Sorta like the internet, and media in general.

I read in a Magic: The Gathering article by Patrick Chapin about an idea called information cascade. One person reads something from a source they trust and simply assume that, since it comes from a trustworthy person, the information is true. Then someone else hears from the new person, and so on, until nearly everyone simply assumes something to be true. Chapin puts it this way:

“The information cascade is a chain reaction of decision-making where almost everyone involved is basing their decision on the decisions of others, who in turn base their decisions on others, regardless of personal information. Now, often these cascades carry a useful message to everyone quickly (such as when you are at a street corner and everyone starts crossing. Even if you can’t see the walk sign, it is a fairly safe bet that the crowd knows what it is doing). However, if the first couple of people were in error, the cascade can send a harmful signal to all (everyone panicking and trying to run out of a movie theater when someone yells “Fire”). “

The old example is the “ant wheel,” wherein ants simply follow the ant in front of them, and if the front of the line finds a new ant, they follow that ant… which may very well be the rear ant in the line that he himself is leading. It’s the ant equivallent of staring at your own bellybutton. I think that any system that relies on others and their leadership can run into this sort of thing.

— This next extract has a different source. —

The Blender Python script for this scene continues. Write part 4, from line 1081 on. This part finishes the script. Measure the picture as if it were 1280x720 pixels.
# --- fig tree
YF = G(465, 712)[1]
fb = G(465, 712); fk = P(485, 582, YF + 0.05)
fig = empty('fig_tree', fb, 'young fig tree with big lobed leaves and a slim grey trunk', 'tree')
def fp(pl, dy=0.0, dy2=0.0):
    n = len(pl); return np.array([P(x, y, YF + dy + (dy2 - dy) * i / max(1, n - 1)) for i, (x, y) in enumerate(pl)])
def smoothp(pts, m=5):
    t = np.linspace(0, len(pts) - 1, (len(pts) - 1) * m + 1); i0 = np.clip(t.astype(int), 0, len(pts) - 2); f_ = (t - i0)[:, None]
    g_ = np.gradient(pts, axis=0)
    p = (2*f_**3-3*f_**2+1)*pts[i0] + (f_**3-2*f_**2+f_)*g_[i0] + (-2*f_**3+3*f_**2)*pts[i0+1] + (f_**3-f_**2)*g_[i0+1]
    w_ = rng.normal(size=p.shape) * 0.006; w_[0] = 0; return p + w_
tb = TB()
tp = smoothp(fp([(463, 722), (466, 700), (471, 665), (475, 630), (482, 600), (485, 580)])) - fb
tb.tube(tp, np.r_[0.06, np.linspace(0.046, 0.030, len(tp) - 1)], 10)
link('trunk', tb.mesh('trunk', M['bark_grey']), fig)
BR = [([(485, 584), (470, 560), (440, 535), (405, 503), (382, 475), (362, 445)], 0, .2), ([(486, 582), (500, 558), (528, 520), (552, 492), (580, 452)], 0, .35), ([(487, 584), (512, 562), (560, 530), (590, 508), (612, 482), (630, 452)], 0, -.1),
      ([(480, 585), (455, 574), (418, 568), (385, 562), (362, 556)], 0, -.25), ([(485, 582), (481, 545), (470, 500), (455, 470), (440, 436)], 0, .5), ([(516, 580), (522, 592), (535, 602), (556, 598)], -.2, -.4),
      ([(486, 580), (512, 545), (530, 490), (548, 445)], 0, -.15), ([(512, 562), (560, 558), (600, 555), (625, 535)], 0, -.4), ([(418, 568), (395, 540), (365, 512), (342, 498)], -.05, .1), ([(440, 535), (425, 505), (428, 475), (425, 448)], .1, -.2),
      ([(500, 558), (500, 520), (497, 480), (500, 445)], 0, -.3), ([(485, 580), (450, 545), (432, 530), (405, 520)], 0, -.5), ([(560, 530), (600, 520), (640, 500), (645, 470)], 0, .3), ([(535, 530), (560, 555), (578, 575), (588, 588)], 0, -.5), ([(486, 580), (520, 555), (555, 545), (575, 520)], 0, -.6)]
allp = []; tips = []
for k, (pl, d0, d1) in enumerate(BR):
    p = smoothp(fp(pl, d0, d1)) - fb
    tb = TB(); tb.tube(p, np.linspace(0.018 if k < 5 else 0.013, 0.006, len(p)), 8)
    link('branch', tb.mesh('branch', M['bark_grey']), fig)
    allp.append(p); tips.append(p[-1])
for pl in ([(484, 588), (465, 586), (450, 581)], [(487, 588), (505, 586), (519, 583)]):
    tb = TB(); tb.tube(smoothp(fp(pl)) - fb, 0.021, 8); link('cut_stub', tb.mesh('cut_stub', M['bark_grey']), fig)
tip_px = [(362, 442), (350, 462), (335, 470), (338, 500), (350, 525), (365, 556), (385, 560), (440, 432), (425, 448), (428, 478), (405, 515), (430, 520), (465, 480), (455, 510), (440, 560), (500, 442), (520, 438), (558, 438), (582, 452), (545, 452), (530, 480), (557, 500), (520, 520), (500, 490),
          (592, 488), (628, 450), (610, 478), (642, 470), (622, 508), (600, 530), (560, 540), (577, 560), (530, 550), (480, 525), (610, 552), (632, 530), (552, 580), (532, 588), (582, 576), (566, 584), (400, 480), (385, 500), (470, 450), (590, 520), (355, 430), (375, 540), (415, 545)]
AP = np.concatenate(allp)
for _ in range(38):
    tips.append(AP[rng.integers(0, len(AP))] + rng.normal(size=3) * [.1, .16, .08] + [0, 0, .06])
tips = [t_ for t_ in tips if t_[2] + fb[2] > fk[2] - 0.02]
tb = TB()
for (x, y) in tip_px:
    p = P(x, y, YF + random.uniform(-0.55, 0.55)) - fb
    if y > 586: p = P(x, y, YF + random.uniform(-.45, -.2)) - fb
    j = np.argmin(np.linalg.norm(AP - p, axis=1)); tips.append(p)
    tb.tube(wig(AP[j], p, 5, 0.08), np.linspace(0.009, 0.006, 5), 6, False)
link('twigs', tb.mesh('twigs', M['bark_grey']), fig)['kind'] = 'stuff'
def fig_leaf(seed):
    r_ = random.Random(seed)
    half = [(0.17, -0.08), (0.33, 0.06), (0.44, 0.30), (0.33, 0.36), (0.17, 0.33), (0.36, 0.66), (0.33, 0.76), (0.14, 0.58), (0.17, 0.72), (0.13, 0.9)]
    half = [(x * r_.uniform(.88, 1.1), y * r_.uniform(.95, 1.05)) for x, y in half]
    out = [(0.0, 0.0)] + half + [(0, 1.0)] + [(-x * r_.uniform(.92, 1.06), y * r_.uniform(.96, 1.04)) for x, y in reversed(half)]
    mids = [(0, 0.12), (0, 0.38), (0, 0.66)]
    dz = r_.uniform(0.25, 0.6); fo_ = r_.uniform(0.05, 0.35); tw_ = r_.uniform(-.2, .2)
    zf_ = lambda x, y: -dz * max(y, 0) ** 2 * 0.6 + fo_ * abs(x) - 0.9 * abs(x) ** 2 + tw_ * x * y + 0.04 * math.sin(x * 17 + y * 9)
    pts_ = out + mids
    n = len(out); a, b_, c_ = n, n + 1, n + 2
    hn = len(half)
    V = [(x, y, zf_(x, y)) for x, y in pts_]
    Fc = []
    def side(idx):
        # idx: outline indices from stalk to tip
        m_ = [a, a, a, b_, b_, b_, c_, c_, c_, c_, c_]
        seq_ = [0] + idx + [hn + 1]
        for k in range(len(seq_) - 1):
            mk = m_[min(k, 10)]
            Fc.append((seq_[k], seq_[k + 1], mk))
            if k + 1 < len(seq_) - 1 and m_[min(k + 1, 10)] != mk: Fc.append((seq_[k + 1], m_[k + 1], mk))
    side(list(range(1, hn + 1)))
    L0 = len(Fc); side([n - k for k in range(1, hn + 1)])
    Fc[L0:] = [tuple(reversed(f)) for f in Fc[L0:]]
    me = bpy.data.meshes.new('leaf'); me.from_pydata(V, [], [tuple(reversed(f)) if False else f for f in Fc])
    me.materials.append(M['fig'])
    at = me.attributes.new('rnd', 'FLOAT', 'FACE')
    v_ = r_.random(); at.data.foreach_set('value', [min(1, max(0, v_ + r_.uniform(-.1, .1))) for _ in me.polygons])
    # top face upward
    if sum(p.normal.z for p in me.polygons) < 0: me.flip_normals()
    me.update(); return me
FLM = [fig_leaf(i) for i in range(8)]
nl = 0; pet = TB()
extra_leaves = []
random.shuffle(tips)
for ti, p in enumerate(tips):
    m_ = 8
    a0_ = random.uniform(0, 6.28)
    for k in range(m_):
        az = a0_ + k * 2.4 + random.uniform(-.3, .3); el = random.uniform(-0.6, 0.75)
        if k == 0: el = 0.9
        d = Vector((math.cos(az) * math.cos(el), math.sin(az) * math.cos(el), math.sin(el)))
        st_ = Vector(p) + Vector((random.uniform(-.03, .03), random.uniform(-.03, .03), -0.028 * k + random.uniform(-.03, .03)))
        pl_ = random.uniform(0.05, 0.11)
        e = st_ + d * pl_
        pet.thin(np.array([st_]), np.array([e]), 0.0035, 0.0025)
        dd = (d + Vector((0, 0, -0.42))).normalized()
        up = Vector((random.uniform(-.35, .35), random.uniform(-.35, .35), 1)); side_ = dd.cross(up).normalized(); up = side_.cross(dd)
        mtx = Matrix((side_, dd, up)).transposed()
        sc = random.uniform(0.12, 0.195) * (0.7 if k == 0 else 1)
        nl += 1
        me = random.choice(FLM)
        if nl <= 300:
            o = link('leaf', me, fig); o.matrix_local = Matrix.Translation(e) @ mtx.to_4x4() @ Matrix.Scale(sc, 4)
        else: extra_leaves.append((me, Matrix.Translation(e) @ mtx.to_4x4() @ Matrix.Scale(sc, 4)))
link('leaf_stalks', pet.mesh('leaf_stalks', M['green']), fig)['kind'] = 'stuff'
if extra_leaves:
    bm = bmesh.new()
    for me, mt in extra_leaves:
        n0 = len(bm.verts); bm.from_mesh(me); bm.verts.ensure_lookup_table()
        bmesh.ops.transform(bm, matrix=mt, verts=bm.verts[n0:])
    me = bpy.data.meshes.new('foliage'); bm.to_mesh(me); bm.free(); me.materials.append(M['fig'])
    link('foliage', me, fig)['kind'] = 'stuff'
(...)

So media, in a way, is just everyone repeating what someone else has already said about something. And that’s how I got here. I can’t seem to write a review of Nine Inch Nails’ The Slip without saying something someone already said, or might have already said. And then someone reads this and (well, hopefully) assumes I’m right, and they tell someone what I said, and everything goes cyclical.

I’m not doing that. I refuse to. I’m not bringing down the internet. And neither, Mr. Bloggerpants, should you.

*I find it ironic that Firefox claims that “bloggers” is not a word, and thus underlines it to tell me so. As well as “doesn’t.” Interestingally, “webteam” is a word.